Ditch "nerdy" language to bring home message about climate change impacts and how to adapt to them

CANCUN, Mexico (AlertNet) - Like most journalists, I don’t much like jargon. “Stakeholder” gives me indigestion, not to mention the acronym soup of climate-speak: LDCs, MRV, ICA, AWG-KP and of course LULUCF.

Still with me? I thought not.

That’s why I was happy to hear at last week’s Cancun climate talks that Connie Hedegaard, the European commissioner for climate action and host of the Copenhagen climate meeting, agrees with me.

Using so many difficult abbreviations and what she termed as “nerdy” language to communicate about climate change means “nobody outside of this (meeting) will understand what we are talking about”, she warned listeners at a briefing on women’s leadership on climate issues.

“We really need to do something to make climate and the climate issue much more tangible to people,” she said.

That means telling the stories of people dealing with worsening droughts, floods, storms and other climate impacts around the world, or trials of clean development innovations.

“This is not just about 2 degrees and 450 ppm (parts per million) and polar bears and melting glaciers,” Hedegaard said.

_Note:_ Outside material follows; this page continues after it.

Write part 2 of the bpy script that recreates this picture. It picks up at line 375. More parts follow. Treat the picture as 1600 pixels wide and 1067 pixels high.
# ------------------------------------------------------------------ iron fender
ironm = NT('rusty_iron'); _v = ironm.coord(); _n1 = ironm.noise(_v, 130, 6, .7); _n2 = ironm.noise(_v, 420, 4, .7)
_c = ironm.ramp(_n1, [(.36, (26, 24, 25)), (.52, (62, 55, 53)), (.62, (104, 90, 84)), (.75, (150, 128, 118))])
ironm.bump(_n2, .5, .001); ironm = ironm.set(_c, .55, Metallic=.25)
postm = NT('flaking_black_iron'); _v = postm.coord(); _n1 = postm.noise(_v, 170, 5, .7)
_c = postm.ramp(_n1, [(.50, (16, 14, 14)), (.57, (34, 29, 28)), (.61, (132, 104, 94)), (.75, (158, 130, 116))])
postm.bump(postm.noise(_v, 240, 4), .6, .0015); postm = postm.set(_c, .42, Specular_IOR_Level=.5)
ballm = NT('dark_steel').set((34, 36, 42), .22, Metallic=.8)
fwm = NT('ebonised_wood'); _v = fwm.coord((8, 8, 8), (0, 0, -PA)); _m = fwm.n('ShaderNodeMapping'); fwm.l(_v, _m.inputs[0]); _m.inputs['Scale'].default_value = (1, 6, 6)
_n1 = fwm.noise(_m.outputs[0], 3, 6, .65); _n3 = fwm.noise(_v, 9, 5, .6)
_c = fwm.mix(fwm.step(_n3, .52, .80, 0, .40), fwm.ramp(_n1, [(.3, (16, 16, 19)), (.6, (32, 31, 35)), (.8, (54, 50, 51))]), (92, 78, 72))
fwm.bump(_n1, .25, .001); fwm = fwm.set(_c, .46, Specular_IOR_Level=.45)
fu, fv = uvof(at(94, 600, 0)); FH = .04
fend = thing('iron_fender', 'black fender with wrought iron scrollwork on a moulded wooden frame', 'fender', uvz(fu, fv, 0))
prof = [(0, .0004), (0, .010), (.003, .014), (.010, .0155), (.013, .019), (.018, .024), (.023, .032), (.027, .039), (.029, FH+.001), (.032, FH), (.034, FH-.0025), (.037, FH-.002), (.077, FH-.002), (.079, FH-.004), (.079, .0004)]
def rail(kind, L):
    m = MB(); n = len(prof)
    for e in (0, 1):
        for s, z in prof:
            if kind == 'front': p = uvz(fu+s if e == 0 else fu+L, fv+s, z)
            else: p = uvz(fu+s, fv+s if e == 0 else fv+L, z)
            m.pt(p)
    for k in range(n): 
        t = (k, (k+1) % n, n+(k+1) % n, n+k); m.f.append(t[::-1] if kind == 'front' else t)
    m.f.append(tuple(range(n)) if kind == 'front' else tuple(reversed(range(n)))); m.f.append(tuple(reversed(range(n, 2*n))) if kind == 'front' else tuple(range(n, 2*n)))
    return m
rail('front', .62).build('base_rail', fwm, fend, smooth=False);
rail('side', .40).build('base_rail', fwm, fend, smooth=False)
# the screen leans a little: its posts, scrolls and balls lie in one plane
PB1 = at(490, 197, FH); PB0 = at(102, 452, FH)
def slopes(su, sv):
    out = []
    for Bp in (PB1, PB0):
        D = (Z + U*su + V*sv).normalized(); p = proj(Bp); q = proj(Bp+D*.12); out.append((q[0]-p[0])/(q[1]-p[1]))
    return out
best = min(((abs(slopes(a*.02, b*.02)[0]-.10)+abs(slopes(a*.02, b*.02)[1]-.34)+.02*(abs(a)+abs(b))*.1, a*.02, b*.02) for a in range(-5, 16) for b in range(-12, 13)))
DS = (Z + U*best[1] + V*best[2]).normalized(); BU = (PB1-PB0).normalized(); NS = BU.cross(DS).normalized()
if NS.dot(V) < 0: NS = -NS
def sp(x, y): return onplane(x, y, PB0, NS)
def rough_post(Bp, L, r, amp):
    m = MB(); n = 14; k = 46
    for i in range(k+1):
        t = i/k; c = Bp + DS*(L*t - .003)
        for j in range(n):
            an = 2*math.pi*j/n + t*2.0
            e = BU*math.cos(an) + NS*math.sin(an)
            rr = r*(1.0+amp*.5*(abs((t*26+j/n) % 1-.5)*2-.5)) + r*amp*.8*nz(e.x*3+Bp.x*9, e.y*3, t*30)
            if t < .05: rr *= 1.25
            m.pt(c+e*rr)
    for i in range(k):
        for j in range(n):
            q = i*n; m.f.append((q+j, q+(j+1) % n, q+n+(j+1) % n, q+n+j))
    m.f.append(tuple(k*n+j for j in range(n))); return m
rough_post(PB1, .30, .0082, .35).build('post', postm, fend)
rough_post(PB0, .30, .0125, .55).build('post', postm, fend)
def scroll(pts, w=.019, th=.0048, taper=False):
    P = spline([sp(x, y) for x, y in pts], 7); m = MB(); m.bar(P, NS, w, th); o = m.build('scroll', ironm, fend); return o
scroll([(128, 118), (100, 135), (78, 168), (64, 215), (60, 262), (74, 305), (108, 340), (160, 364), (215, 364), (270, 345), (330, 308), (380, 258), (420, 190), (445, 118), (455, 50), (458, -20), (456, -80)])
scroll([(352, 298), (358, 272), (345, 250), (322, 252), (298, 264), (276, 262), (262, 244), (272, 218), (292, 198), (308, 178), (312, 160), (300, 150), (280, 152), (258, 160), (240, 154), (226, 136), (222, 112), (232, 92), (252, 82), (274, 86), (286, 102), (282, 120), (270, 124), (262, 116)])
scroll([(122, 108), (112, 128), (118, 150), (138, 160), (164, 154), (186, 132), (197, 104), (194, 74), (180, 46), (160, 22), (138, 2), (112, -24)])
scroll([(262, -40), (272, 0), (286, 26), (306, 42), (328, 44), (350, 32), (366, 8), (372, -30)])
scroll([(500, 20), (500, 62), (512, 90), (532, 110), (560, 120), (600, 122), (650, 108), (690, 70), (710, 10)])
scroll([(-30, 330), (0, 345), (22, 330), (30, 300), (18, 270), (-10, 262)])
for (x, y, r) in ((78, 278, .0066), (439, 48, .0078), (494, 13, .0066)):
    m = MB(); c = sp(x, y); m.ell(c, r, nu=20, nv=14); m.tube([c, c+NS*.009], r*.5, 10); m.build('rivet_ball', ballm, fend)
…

Many in the richest parts of the world, where climate impacts have been slowest to hit, still see climate change as a relatively far-off worry, if they see it as one at all. That’s despite record flooding in parts of Europe this year, brutal heat and fires in Russia and record summer temperatures across parts of the United States.

In contrast, for farmers trying to figure out when to plant maize in increasingly dry southern Africa, or herders in northern Kenya looking for grass, or coastal Bangladeshi families watching their fields go under salt water, climate change is undeniably here and now.

Telling their stories is the way to convey that “climate change is not a theoretical future challenge”, Hedegaard said, but something that “impacts millions and millions and millions of peoples’ lives”.

Millions of people around the world are also finding creative ways to adapt to climate change, or to spur development without spurring carbon emissions. Their stories may be a particularly effective way of engaging those who have tuned out doom-laden climate predictions.

Hedegaard related how she’d recently visited a sustainable forestry project in India that had removed the need for women to walk miles to find firewood while at the same time storing carbon. With a little more free time on their hands, many of the women had opened their own small businesses, boosting family income which allows them to build better houses and put more children in school.

With their confidence boosted, many had also, for the first time, begun participating in public decision making.

“That’s the kind of transformation we can do if we use climate change as a driver,” Hedegaard said.